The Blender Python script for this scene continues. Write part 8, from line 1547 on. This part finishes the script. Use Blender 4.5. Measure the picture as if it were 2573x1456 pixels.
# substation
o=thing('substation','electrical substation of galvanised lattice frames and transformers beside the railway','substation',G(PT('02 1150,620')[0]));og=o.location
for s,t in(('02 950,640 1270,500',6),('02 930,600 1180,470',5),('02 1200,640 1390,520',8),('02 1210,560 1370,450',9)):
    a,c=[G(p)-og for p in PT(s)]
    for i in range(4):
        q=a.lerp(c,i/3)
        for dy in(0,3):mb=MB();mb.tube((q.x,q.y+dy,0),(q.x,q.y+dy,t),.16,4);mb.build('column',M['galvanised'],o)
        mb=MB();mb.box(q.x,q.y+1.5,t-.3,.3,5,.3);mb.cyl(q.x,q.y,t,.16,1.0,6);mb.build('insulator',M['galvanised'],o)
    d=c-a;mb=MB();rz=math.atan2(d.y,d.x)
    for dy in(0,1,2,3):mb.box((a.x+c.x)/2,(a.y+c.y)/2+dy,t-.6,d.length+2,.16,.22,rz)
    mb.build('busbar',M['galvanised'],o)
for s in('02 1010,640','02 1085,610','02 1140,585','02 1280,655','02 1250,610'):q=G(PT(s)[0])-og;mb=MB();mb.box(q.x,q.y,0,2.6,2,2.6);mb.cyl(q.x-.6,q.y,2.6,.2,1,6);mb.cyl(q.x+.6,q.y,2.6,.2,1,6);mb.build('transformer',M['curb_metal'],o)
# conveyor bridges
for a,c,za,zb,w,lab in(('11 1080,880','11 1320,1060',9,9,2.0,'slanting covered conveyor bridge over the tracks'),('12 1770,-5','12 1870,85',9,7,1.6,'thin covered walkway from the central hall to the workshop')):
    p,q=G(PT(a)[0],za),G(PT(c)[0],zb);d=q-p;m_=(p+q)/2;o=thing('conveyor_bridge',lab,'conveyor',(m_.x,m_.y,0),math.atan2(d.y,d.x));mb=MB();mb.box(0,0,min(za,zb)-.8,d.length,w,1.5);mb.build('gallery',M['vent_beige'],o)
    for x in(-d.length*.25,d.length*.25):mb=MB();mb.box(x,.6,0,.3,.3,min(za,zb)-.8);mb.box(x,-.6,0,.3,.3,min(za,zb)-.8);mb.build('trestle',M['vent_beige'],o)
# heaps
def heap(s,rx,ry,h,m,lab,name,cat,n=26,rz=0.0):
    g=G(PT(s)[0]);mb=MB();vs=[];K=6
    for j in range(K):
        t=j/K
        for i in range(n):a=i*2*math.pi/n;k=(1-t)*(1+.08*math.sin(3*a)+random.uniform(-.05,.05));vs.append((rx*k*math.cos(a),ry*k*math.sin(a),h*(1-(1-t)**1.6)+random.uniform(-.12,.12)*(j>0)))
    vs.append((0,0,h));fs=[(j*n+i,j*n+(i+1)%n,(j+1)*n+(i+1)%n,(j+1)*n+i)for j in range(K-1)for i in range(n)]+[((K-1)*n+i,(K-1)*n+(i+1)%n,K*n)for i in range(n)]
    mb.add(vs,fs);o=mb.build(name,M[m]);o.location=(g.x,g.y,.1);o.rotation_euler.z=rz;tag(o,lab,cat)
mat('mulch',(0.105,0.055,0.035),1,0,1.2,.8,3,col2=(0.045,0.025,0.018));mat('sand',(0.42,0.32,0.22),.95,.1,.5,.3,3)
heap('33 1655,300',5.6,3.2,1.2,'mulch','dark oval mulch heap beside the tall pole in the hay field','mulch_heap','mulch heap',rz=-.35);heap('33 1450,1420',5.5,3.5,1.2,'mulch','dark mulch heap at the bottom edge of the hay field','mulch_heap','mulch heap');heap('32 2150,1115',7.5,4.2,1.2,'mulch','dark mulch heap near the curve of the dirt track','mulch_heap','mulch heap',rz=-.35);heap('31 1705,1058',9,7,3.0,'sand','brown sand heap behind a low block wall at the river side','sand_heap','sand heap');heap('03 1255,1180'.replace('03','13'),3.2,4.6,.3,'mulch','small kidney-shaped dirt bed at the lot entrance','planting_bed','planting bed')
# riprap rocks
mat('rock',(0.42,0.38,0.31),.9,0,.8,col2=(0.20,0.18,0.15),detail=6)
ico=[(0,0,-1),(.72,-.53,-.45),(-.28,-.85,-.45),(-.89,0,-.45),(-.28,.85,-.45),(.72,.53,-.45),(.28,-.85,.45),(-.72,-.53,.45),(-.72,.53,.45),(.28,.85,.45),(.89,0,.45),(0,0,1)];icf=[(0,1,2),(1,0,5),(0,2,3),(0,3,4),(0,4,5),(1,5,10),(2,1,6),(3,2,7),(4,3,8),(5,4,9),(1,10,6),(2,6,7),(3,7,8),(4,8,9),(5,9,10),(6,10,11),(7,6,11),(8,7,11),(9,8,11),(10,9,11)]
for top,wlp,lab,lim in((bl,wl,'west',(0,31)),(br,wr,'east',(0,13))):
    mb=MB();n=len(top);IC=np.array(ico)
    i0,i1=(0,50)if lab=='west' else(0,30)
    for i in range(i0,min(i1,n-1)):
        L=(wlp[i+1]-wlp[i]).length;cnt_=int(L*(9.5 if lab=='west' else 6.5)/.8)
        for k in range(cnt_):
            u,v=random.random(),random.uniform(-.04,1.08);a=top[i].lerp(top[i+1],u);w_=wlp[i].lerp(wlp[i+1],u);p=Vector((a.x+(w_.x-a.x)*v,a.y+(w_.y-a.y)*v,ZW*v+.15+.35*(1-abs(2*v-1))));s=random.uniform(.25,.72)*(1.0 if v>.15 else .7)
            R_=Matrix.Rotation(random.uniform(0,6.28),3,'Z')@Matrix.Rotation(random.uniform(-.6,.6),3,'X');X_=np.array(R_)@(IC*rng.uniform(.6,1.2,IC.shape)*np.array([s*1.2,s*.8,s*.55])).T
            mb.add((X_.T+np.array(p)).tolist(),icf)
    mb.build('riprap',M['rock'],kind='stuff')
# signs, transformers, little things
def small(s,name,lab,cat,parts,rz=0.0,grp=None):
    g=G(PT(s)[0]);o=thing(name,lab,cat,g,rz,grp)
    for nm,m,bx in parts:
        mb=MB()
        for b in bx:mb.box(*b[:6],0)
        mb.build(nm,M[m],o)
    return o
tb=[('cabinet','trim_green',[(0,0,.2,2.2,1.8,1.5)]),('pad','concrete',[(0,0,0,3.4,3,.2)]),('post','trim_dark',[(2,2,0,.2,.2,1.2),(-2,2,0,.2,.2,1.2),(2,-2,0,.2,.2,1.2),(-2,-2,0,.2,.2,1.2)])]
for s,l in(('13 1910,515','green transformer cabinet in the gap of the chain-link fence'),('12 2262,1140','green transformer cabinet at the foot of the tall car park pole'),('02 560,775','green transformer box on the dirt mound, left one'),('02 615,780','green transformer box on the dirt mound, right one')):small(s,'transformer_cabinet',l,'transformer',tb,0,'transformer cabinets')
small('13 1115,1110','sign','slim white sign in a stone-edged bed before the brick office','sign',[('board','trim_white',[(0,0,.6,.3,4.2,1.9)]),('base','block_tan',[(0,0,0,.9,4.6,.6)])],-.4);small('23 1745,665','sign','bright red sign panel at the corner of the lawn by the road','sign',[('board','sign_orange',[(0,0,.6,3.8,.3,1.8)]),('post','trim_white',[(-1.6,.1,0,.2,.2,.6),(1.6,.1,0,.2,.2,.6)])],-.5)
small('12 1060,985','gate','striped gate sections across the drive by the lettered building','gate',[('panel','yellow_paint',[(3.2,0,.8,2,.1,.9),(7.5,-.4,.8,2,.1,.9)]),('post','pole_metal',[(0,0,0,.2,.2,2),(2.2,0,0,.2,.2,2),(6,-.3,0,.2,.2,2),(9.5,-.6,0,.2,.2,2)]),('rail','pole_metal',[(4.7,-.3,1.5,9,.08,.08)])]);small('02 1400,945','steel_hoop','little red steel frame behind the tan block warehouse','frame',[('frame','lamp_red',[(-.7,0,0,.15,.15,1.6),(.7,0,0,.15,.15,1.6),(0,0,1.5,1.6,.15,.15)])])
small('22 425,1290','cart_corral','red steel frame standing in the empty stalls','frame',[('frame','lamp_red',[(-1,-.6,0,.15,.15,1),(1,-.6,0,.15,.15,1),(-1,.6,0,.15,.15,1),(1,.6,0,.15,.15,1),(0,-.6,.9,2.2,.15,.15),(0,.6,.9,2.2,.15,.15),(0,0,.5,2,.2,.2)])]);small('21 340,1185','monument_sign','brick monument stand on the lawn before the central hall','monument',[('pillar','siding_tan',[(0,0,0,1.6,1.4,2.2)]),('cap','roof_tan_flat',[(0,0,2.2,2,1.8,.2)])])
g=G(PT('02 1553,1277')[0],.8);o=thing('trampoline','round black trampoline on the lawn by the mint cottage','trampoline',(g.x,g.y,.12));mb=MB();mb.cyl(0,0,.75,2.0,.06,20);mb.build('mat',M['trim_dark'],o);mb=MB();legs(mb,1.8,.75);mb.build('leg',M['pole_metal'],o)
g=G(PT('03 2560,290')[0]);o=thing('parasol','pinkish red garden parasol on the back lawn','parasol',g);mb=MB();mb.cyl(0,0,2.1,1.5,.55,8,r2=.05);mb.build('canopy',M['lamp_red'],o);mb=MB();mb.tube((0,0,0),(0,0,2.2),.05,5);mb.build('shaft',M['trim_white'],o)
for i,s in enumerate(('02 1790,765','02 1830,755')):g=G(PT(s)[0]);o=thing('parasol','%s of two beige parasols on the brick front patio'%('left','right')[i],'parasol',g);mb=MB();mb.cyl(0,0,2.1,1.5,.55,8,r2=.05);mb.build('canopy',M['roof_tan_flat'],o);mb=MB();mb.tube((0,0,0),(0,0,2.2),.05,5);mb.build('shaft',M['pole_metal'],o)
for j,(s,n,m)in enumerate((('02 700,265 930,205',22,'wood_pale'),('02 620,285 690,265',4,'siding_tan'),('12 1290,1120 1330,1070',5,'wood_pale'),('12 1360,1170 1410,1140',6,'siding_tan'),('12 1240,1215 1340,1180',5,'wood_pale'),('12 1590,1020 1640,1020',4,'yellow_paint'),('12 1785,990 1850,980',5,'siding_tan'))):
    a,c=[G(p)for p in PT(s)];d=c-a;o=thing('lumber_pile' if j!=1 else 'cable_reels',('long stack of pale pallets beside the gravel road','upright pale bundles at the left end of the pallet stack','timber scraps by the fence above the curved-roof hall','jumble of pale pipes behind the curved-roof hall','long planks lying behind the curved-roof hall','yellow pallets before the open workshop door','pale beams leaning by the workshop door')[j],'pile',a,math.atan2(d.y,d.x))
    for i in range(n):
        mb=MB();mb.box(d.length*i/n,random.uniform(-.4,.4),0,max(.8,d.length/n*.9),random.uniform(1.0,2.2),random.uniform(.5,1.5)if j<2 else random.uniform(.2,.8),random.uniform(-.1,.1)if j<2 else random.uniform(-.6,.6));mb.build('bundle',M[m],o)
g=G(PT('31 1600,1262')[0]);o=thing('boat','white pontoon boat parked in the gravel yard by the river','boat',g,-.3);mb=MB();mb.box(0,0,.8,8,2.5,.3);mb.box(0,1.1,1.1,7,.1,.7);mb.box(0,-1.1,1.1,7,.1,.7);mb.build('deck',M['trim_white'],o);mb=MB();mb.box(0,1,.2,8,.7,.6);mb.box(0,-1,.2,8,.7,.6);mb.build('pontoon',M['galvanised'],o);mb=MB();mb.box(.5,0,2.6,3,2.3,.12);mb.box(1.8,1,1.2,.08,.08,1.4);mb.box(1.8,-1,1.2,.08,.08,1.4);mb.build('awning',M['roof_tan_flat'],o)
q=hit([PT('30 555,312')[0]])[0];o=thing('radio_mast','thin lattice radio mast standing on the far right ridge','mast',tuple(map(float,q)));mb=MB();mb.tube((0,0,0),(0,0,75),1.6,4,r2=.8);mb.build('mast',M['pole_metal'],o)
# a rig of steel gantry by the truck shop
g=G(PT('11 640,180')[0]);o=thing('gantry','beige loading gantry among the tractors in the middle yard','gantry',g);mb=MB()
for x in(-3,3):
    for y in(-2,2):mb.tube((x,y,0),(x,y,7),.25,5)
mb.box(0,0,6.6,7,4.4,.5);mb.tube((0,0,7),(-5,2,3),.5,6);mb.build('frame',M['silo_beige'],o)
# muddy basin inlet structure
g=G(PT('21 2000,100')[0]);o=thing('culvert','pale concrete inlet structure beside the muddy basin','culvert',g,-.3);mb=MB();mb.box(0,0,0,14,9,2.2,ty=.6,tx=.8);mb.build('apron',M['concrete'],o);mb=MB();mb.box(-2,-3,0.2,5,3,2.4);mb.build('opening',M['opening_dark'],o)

- - - - -

**GIVEN REQUEST**:
Take every line above carrying "from" and return it.

**EXPECTED ANSWER**:
The Blender Python script for this scene continues. Write part 8, from line 1547 on. This part finishes the script. Use Blender 4.5. Measure the picture as if it were 2573x1456 pixels.
for a,c,za,zb,w,lab in(('11 1080,880','11 1320,1060',9,9,2.0,'slanting covered conveyor bridge over the tracks'),('12 1770,-5','12 1870,85',9,7,1.6,'thin covered walkway from the central hall to the workshop')):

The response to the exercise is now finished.